Task details:
Repeat exactly the lines running from the line that contains "Recreate this scene" to the line that contains "C = S.collection"; include both ends and add nothing.
____ Given records
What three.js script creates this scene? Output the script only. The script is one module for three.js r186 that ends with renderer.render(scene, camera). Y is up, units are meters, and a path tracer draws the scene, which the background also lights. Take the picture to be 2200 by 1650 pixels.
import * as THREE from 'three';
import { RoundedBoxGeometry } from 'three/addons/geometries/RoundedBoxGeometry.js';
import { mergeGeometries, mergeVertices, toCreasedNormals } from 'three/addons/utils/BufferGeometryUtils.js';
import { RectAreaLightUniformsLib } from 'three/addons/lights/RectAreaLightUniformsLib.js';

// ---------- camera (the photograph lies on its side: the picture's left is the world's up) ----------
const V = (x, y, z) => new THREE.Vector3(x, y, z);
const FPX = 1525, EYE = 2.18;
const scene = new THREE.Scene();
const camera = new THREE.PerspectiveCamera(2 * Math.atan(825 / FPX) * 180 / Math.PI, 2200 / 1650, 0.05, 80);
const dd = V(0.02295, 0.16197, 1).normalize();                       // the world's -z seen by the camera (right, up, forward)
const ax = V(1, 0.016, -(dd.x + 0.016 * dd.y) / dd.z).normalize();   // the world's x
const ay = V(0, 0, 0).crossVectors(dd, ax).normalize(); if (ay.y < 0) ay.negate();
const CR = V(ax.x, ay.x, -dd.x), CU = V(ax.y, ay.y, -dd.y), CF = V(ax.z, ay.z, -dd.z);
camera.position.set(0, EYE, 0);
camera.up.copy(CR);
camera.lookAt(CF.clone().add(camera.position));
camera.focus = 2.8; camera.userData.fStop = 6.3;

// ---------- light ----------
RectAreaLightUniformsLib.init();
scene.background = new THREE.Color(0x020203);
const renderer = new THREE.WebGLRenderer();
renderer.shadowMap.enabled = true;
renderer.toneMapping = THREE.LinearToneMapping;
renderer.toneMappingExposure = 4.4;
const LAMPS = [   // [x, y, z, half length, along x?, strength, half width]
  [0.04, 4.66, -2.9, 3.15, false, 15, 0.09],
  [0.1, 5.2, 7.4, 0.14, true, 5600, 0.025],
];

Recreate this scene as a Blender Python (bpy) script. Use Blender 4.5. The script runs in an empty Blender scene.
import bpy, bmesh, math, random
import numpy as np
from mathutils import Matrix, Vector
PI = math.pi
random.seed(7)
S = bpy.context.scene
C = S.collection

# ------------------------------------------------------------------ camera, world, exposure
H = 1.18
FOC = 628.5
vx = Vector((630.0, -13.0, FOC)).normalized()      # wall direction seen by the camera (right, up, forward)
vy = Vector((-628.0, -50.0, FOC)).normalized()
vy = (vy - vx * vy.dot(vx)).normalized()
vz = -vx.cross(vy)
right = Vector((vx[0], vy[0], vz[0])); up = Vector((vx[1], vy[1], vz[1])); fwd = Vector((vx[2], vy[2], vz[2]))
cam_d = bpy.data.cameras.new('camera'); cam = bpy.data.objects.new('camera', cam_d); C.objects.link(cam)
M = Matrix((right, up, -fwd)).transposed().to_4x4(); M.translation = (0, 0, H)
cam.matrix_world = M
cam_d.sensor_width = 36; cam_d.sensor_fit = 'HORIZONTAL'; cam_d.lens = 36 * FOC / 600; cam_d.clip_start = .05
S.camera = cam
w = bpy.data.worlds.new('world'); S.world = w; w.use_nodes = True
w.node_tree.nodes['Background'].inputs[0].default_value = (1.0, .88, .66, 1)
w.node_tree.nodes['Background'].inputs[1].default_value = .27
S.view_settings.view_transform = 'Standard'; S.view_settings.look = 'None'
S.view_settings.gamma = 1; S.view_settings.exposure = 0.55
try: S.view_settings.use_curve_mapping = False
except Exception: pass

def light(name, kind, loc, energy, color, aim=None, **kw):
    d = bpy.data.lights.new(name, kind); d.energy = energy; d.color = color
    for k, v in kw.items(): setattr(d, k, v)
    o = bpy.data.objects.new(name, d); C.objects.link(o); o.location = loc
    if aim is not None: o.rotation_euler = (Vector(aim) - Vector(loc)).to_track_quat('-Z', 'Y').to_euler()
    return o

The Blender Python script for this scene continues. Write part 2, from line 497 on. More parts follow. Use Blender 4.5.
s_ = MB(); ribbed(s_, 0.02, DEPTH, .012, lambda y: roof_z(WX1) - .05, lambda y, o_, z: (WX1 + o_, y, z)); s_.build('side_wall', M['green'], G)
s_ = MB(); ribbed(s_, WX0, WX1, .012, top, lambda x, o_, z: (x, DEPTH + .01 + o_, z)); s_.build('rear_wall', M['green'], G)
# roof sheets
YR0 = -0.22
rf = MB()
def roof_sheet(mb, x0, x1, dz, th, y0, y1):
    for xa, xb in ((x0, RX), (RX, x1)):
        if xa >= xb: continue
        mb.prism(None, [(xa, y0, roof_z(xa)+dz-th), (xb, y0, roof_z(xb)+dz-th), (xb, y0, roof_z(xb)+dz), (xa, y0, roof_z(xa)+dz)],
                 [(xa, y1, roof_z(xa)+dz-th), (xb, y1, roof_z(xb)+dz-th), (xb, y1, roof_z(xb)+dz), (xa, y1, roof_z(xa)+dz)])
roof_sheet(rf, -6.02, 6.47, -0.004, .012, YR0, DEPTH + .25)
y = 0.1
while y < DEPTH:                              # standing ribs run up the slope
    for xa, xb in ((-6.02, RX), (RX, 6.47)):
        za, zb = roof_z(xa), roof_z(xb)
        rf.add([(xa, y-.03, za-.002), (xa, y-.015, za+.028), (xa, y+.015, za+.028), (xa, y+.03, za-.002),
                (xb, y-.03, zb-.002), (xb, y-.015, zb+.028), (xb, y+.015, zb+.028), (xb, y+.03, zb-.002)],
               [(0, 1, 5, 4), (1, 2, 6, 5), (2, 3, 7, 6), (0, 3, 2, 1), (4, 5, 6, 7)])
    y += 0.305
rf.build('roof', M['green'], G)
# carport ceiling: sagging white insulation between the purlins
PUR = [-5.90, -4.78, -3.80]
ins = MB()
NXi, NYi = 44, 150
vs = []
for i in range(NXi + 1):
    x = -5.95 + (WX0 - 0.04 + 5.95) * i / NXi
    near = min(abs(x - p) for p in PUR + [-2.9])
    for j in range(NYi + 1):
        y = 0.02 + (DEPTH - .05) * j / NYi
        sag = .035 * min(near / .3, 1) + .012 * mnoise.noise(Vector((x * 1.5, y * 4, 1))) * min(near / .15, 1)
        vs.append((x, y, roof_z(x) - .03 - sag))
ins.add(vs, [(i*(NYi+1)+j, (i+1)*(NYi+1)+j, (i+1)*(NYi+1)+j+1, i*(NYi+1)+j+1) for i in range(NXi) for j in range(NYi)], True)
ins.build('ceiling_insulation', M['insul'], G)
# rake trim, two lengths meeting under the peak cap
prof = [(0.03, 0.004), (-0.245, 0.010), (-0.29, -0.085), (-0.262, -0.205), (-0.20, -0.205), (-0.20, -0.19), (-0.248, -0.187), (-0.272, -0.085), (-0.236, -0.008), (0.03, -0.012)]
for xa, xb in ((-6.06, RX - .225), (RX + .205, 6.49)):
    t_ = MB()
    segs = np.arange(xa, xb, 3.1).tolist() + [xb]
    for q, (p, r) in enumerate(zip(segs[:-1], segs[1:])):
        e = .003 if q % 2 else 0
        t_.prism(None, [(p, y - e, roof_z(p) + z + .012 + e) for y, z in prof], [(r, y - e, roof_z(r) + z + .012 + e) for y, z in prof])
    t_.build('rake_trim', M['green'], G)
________
Full answer:
Recreate this scene as a Blender Python (bpy) script. Use Blender 4.5. The script runs in an empty Blender scene.
import bpy, bmesh, math, random
import numpy as np
from mathutils import Matrix, Vector
PI = math.pi
random.seed(7)
S = bpy.context.scene
C = S.collection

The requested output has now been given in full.